Tuesday, March 18, 2008

Ultimate verdict: No Sale.

Barack Obama's big speech today was to try to put the Wright thing behind him. Or that is what he was hoping.

It didn't fly with me.

In essence, he flunked on two counts:
Strike one:
Given my background, my politics, and my professed values and ideals, there will no doubt be those for whom my statements of condemnation are not enough. Why associate myself with Reverend Wright in the first place, they may ask? Why not join another church? And I confess that if all that I knew of Reverend Wright were the snippets of those sermons that have run in an endless loop on the television and You Tube, or if Trinity United Church of Christ conformed to the caricatures being peddled by some commentators, there is no doubt that I would react in much the same way

But the truth is, that isn’t all that I know of the man. The man I met more than twenty years ago is a man who helped introduce me to my Christian faith, a man who spoke to me about our obligations to love one another; to care for the sick and lift up the poor. He is a man who served his country as a U.S. Marine; who has studied and lectured at some of the finest universities and seminaries in the country, and who for over thirty years led a church that serves the community by doing God’s work here on Earth – by housing the homeless, ministering to the needy, providing day care services and scholarships and prison ministries, and reaching out to those suffering from HIV/AIDS.
What Obama says may be true, but Mussolini made the trains run on time, and Hitler created the autobahn. But we still view both men as bad guys.

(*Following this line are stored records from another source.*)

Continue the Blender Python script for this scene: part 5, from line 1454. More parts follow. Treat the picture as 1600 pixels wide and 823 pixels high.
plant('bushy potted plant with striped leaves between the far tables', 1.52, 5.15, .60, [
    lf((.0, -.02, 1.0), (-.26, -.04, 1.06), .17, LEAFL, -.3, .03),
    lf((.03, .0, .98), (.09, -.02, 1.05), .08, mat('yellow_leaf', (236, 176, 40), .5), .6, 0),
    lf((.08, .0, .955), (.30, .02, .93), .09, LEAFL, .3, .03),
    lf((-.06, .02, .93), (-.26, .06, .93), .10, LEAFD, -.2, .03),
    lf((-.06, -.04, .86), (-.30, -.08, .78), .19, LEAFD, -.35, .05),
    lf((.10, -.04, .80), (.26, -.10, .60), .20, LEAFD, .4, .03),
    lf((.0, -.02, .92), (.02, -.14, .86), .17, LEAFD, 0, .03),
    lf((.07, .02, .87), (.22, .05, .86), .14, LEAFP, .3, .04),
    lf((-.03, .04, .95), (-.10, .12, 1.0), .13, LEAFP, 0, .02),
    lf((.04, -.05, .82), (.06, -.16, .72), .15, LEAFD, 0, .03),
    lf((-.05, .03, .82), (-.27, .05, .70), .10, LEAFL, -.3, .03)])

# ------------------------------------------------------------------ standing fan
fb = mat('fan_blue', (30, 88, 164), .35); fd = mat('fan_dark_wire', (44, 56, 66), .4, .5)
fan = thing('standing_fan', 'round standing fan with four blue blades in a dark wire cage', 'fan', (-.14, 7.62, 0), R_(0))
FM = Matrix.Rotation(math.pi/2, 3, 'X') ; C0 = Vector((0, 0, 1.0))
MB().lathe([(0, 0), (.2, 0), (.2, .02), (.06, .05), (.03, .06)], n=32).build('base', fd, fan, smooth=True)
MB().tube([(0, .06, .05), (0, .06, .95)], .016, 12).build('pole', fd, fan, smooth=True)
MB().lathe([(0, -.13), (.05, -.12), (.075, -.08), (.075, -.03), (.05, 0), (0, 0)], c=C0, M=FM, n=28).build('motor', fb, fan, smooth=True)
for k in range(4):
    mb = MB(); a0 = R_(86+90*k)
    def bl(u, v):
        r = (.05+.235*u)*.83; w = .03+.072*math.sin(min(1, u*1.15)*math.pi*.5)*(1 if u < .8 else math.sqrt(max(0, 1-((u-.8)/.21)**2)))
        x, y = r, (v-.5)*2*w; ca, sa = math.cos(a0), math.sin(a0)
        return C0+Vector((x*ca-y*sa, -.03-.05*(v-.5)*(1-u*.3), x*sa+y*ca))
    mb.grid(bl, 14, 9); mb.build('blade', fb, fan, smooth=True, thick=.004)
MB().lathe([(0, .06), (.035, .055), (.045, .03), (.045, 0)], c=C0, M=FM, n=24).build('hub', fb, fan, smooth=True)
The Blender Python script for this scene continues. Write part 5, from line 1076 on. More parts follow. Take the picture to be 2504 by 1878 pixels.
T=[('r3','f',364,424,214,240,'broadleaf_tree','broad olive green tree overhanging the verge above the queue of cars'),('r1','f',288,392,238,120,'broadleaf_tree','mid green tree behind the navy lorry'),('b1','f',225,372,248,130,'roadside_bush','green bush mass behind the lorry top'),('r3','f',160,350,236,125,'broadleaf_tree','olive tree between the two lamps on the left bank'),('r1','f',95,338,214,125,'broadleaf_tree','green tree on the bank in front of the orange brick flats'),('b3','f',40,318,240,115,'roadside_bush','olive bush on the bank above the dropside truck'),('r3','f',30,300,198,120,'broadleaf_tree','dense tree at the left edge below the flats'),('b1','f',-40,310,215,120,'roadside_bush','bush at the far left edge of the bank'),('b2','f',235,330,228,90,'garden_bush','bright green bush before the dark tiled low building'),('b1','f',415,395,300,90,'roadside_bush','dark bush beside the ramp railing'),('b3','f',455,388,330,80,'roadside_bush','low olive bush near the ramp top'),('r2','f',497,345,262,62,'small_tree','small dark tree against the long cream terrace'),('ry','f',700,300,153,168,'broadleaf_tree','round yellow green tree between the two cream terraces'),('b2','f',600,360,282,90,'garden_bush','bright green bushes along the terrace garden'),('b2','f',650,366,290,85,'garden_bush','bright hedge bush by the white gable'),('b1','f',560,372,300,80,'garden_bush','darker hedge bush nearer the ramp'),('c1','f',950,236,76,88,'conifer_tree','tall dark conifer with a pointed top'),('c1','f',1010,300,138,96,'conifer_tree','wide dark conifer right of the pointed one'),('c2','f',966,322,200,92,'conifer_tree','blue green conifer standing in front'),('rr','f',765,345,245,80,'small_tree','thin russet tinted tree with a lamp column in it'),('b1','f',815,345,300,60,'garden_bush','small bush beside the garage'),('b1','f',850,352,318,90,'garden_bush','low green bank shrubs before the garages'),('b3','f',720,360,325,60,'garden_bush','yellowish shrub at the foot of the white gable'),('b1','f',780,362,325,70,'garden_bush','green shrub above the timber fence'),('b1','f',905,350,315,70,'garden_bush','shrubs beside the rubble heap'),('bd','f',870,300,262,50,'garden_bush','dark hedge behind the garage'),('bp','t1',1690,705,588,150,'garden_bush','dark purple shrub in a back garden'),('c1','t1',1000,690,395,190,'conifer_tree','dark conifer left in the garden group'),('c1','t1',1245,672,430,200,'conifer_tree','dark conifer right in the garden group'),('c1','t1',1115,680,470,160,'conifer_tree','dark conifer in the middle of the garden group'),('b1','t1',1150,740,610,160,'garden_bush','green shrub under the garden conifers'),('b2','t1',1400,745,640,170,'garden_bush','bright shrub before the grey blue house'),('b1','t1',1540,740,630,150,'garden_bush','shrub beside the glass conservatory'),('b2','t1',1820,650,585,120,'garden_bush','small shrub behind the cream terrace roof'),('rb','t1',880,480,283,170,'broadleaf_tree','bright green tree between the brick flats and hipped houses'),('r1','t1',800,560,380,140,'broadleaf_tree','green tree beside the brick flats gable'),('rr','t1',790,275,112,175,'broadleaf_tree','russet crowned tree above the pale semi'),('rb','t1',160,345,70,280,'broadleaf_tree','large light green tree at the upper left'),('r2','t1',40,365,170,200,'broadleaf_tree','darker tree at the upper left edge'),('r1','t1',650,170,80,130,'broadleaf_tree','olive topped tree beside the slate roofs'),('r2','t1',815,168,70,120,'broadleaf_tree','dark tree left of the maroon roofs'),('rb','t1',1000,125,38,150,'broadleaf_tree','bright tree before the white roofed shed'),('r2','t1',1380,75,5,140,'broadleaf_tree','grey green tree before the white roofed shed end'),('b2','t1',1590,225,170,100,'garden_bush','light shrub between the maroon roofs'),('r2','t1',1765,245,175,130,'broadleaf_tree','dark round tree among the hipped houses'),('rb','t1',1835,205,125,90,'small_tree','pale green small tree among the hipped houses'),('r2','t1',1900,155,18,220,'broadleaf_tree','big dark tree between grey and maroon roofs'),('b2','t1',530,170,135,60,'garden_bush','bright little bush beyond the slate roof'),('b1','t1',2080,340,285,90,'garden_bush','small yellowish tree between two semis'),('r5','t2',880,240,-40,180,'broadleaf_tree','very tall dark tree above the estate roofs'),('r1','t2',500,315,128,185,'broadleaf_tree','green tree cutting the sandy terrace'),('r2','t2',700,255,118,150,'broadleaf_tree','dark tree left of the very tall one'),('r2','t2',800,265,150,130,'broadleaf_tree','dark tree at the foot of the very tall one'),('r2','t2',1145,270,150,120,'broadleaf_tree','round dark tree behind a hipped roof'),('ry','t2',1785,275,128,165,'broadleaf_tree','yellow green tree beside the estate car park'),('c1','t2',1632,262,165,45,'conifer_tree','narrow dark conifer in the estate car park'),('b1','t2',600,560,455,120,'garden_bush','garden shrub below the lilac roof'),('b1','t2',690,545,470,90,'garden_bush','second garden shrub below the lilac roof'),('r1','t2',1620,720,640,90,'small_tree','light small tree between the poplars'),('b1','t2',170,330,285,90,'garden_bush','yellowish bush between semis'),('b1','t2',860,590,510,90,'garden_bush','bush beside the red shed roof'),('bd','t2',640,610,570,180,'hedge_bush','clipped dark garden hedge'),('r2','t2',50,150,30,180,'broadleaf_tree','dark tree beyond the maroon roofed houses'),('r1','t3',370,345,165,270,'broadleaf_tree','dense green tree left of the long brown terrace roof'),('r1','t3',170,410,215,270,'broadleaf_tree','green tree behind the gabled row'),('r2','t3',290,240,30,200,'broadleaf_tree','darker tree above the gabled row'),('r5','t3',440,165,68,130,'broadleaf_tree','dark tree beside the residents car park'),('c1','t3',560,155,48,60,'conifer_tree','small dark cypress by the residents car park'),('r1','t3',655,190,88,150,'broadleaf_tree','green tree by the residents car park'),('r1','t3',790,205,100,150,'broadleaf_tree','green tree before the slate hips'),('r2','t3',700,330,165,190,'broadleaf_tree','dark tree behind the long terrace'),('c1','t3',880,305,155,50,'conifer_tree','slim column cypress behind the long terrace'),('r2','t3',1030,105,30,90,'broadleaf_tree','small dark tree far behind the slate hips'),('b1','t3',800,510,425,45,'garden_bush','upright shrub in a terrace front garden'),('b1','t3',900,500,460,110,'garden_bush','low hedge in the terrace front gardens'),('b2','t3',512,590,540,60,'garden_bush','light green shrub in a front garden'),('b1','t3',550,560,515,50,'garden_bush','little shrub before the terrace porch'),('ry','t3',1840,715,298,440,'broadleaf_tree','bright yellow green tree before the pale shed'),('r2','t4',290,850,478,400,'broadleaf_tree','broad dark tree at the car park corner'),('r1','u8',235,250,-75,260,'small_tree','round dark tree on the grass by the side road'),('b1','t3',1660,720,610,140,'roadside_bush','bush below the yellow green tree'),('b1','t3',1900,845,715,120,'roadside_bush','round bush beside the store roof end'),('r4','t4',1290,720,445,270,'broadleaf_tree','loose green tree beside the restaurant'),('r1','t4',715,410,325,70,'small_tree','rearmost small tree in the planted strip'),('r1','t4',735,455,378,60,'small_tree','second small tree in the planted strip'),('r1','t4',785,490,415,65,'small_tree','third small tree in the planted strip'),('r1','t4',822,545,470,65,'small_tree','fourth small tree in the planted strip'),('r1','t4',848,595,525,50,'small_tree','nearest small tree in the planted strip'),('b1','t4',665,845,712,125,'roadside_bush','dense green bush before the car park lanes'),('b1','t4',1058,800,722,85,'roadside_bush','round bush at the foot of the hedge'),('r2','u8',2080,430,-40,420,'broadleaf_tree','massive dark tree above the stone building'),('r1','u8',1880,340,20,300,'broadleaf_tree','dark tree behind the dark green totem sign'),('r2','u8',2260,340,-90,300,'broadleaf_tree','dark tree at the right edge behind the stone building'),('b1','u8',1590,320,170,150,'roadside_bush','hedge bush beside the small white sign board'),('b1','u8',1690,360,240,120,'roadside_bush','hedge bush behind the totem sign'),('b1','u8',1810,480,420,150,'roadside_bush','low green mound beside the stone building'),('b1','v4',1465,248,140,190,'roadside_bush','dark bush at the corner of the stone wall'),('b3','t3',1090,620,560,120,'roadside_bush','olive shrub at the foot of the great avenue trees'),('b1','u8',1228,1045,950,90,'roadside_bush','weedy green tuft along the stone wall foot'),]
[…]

Had I heard some of the crap over the pulpit in my ward, I'd have walked out and found a new ward - while going to the stake leadership to explain exactly why I was doing so. I wouldn't hesitate to tell the speaker that he or she was in the wrong. If necessary, I'd stop going to church for a while.

Strike two:
And this helps explain, perhaps, my relationship with Reverend Wright. As imperfect as he may be, he has been like family to me. He strengthened my faith, officiated my wedding, and baptized my children. Not once in my conversations with him have I heard him talk about any ethnic group in derogatory terms, or treat whites with whom he interacted with anything but courtesy and respect. He contains within him the contradictions – the good and the bad – of the community that he has served diligently for so many years.

I can no more disown him than I can disown the black community.
Here is the portrayal of what an Obama administration will be: He'll deny problems when they exist, allowing them to get worse. He does not have the guts to take a tough stand and risk a lot of flak from his community or political base, the Democrats who choose to blame America for the world's ill - contrast that to President Bush, who has been more than willing to anger his community and political base when he felt it was the right thing to do (prescription drugs, immigration, etc.).

Obama has missed opportunities to do so. This was his last, best chance. He did not do so, instead, he tried to have it both ways.

Mahmoud Ahmadinejad, Kim Jong-Il, Hugo Chavez, Raul Castro, Osama bin Ladin, and Ayman al-Zawahiri now have plenty of reason to celebrate if Senator Obama is elected.

Obama's character was weighed today and found wanting. That's why he won't get my vote.